◆ WHAT IS BEING ASKED: Write out the data again in full, exactly as it reads.

◆ DATASET CONTENT:
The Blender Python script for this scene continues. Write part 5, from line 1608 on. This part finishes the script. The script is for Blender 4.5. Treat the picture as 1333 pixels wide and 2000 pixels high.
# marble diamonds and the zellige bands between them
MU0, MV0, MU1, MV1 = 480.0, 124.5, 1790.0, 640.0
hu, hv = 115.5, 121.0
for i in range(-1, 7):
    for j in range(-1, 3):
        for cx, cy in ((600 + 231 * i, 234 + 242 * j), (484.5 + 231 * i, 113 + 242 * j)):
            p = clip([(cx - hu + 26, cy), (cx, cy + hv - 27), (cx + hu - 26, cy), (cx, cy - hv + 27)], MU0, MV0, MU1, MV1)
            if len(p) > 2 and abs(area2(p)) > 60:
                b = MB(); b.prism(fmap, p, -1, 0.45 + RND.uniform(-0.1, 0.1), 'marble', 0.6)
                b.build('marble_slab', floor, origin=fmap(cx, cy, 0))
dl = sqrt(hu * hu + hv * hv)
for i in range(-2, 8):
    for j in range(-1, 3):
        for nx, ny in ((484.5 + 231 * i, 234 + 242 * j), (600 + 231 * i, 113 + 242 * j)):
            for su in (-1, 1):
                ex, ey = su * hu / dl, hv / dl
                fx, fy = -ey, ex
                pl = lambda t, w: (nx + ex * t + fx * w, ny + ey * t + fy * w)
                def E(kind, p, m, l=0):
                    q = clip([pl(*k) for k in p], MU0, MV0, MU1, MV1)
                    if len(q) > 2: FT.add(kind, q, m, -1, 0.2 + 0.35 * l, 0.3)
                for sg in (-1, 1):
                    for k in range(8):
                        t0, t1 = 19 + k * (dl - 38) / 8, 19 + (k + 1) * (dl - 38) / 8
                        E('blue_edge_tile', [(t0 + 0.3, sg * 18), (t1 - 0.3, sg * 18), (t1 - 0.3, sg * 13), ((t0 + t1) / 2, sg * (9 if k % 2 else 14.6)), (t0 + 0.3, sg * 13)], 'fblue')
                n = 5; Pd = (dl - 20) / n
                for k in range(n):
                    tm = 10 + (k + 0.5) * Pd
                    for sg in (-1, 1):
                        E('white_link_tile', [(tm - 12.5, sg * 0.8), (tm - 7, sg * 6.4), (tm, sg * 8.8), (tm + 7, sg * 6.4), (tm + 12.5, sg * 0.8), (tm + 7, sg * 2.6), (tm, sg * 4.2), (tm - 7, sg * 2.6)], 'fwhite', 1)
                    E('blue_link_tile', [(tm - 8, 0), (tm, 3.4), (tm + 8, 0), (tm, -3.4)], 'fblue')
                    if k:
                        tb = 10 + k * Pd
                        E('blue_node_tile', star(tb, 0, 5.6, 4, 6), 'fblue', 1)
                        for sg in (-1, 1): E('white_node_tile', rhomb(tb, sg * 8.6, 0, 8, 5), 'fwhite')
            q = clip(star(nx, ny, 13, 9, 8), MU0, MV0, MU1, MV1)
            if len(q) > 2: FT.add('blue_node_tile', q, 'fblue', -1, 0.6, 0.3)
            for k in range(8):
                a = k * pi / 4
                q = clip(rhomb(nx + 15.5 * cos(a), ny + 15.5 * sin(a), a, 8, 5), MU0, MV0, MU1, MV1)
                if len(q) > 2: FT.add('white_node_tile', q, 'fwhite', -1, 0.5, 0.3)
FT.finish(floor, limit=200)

◆ FULL OUTPUT:
The Blender Python script for this scene continues. Write part 5, from line 1608 on. This part finishes the script. The script is for Blender 4.5. Treat the picture as 1333 pixels wide and 2000 pixels high.
# marble diamonds and the zellige bands between them
MU0, MV0, MU1, MV1 = 480.0, 124.5, 1790.0, 640.0
hu, hv = 115.5, 121.0
for i in range(-1, 7):
    for j in range(-1, 3):
        for cx, cy in ((600 + 231 * i, 234 + 242 * j), (484.5 + 231 * i, 113 + 242 * j)):
            p = clip([(cx - hu + 26, cy), (cx, cy + hv - 27), (cx + hu - 26, cy), (cx, cy - hv + 27)], MU0, MV0, MU1, MV1)
            if len(p) > 2 and abs(area2(p)) > 60:
                b = MB(); b.prism(fmap, p, -1, 0.45 + RND.uniform(-0.1, 0.1), 'marble', 0.6)
                b.build('marble_slab', floor, origin=fmap(cx, cy, 0))
dl = sqrt(hu * hu + hv * hv)
for i in range(-2, 8):
    for j in range(-1, 3):
        for nx, ny in ((484.5 + 231 * i, 234 + 242 * j), (600 + 231 * i, 113 + 242 * j)):
            for su in (-1, 1):
                ex, ey = su * hu / dl, hv / dl
                fx, fy = -ey, ex
                pl = lambda t, w: (nx + ex * t + fx * w, ny + ey * t + fy * w)
                def E(kind, p, m, l=0):
                    q = clip([pl(*k) for k in p], MU0, MV0, MU1, MV1)
                    if len(q) > 2: FT.add(kind, q, m, -1, 0.2 + 0.35 * l, 0.3)
                for sg in (-1, 1):
                    for k in range(8):
                        t0, t1 = 19 + k * (dl - 38) / 8, 19 + (k + 1) * (dl - 38) / 8
                        E('blue_edge_tile', [(t0 + 0.3, sg * 18), (t1 - 0.3, sg * 18), (t1 - 0.3, sg * 13), ((t0 + t1) / 2, sg * (9 if k % 2 else 14.6)), (t0 + 0.3, sg * 13)], 'fblue')
                n = 5; Pd = (dl - 20) / n
                for k in range(n):
                    tm = 10 + (k + 0.5) * Pd
                    for sg in (-1, 1):
                        E('white_link_tile', [(tm - 12.5, sg * 0.8), (tm - 7, sg * 6.4), (tm, sg * 8.8), (tm + 7, sg * 6.4), (tm + 12.5, sg * 0.8), (tm + 7, sg * 2.6), (tm, sg * 4.2), (tm - 7, sg * 2.6)], 'fwhite', 1)
                    E('blue_link_tile', [(tm - 8, 0), (tm, 3.4), (tm + 8, 0), (tm, -3.4)], 'fblue')
                    if k:
                        tb = 10 + k * Pd
                        E('blue_node_tile', star(tb, 0, 5.6, 4, 6), 'fblue', 1)
                        for sg in (-1, 1): E('white_node_tile', rhomb(tb, sg * 8.6, 0, 8, 5), 'fwhite')
            q = clip(star(nx, ny, 13, 9, 8), MU0, MV0, MU1, MV1)
            if len(q) > 2: FT.add('blue_node_tile', q, 'fblue', -1, 0.6, 0.3)
            for k in range(8):
                a = k * pi / 4
                q = clip(rhomb(nx + 15.5 * cos(a), ny + 15.5 * sin(a), a, 8, 5), MU0, MV0, MU1, MV1)
                if len(q) > 2: FT.add('white_node_tile', q, 'fwhite', -1, 0.5, 0.3)
FT.finish(floor, limit=200)